Directive — Write out the data below exactly as given, without any of its pictures.

Stored data —
○ ○ ○

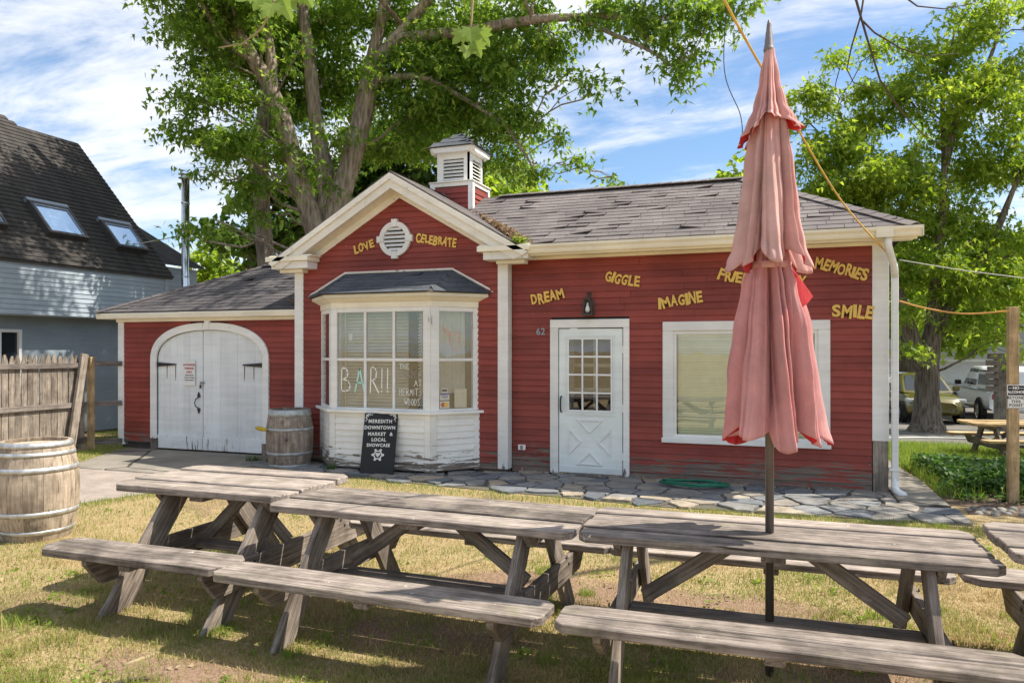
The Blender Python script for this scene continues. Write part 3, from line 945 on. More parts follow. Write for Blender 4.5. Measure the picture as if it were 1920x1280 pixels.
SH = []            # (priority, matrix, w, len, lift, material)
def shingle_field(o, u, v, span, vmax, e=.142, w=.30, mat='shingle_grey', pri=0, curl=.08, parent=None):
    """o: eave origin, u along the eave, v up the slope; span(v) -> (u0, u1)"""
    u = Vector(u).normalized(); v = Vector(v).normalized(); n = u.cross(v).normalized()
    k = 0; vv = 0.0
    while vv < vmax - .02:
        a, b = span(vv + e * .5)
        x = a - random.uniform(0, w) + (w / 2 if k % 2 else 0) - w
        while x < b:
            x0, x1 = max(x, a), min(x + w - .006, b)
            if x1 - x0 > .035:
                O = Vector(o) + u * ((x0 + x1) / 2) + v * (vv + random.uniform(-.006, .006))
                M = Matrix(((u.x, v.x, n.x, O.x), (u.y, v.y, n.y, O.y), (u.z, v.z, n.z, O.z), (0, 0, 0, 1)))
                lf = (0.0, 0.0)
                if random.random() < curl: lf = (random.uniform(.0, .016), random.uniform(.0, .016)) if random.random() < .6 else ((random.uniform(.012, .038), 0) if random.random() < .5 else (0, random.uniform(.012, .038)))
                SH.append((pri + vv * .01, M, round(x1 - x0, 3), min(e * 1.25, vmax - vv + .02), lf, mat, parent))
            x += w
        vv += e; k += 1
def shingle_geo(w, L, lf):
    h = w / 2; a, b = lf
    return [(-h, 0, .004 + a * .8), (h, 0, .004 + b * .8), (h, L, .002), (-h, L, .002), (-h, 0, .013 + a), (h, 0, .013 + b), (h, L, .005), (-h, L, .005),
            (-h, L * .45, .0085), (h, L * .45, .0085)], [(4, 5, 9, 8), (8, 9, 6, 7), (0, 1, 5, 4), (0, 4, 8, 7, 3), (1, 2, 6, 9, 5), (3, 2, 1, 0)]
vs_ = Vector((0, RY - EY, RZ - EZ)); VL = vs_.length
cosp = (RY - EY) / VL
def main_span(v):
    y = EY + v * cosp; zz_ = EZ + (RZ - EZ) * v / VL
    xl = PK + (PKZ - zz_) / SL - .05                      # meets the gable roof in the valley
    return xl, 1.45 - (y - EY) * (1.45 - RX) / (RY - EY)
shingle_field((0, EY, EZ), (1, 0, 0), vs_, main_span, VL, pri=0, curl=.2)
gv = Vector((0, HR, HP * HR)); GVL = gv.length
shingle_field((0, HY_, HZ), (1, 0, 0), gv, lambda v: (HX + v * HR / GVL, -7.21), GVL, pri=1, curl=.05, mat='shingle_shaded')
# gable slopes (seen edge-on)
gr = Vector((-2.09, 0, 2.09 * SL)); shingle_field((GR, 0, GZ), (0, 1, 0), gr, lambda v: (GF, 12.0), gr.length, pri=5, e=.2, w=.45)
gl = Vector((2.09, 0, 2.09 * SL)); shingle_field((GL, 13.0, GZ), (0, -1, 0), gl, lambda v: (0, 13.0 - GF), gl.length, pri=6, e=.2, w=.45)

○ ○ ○

Exercise solution —
The Blender Python script for this scene continues. Write part 3, from line 945 on. More parts follow. Write for Blender 4.5. Measure the picture as if it were 1920x1280 pixels.
SH = []            # (priority, matrix, w, len, lift, material)
def shingle_field(o, u, v, span, vmax, e=.142, w=.30, mat='shingle_grey', pri=0, curl=.08, parent=None):
    """o: eave origin, u along the eave, v up the slope; span(v) -> (u0, u1)"""
    u = Vector(u).normalized(); v = Vector(v).normalized(); n = u.cross(v).normalized()
    k = 0; vv = 0.0
    while vv < vmax - .02:
        a, b = span(vv + e * .5)
        x = a - random.uniform(0, w) + (w / 2 if k % 2 else 0) - w
        while x < b:
            x0, x1 = max(x, a), min(x + w - .006, b)
            if x1 - x0 > .035:
                O = Vector(o) + u * ((x0 + x1) / 2) + v * (vv + random.uniform(-.006, .006))
                M = Matrix(((u.x, v.x, n.x, O.x), (u.y, v.y, n.y, O.y), (u.z, v.z, n.z, O.z), (0, 0, 0, 1)))
                lf = (0.0, 0.0)
                if random.random() < curl: lf = (random.uniform(.0, .016), random.uniform(.0, .016)) if random.random() < .6 else ((random.uniform(.012, .038), 0) if random.random() < .5 else (0, random.uniform(.012, .038)))
                SH.append((pri + vv * .01, M, round(x1 - x0, 3), min(e * 1.25, vmax - vv + .02), lf, mat, parent))
            x += w
        vv += e; k += 1
def shingle_geo(w, L, lf):
    h = w / 2; a, b = lf
    return [(-h, 0, .004 + a * .8), (h, 0, .004 + b * .8), (h, L, .002), (-h, L, .002), (-h, 0, .013 + a), (h, 0, .013 + b), (h, L, .005), (-h, L, .005),
            (-h, L * .45, .0085), (h, L * .45, .0085)], [(4, 5, 9, 8), (8, 9, 6, 7), (0, 1, 5, 4), (0, 4, 8, 7, 3), (1, 2, 6, 9, 5), (3, 2, 1, 0)]
vs_ = Vector((0, RY - EY, RZ - EZ)); VL = vs_.length
cosp = (RY - EY) / VL
def main_span(v):
    y = EY + v * cosp; zz_ = EZ + (RZ - EZ) * v / VL
    xl = PK + (PKZ - zz_) / SL - .05                      # meets the gable roof in the valley
    return xl, 1.45 - (y - EY) * (1.45 - RX) / (RY - EY)
shingle_field((0, EY, EZ), (1, 0, 0), vs_, main_span, VL, pri=0, curl=.2)
gv = Vector((0, HR, HP * HR)); GVL = gv.length
shingle_field((0, HY_, HZ), (1, 0, 0), gv, lambda v: (HX + v * HR / GVL, -7.21), GVL, pri=1, curl=.05, mat='shingle_shaded')
# gable slopes (seen edge-on)
gr = Vector((-2.09, 0, 2.09 * SL)); shingle_field((GR, 0, GZ), (0, 1, 0), gr, lambda v: (GF, 12.0), gr.length, pri=5, e=.2, w=.45)
gl = Vector((2.09, 0, 2.09 * SL)); shingle_field((GL, 13.0, GZ), (0, -1, 0), gl, lambda v: (0, 13.0 - GF), gl.length, pri=6, e=.2, w=.45)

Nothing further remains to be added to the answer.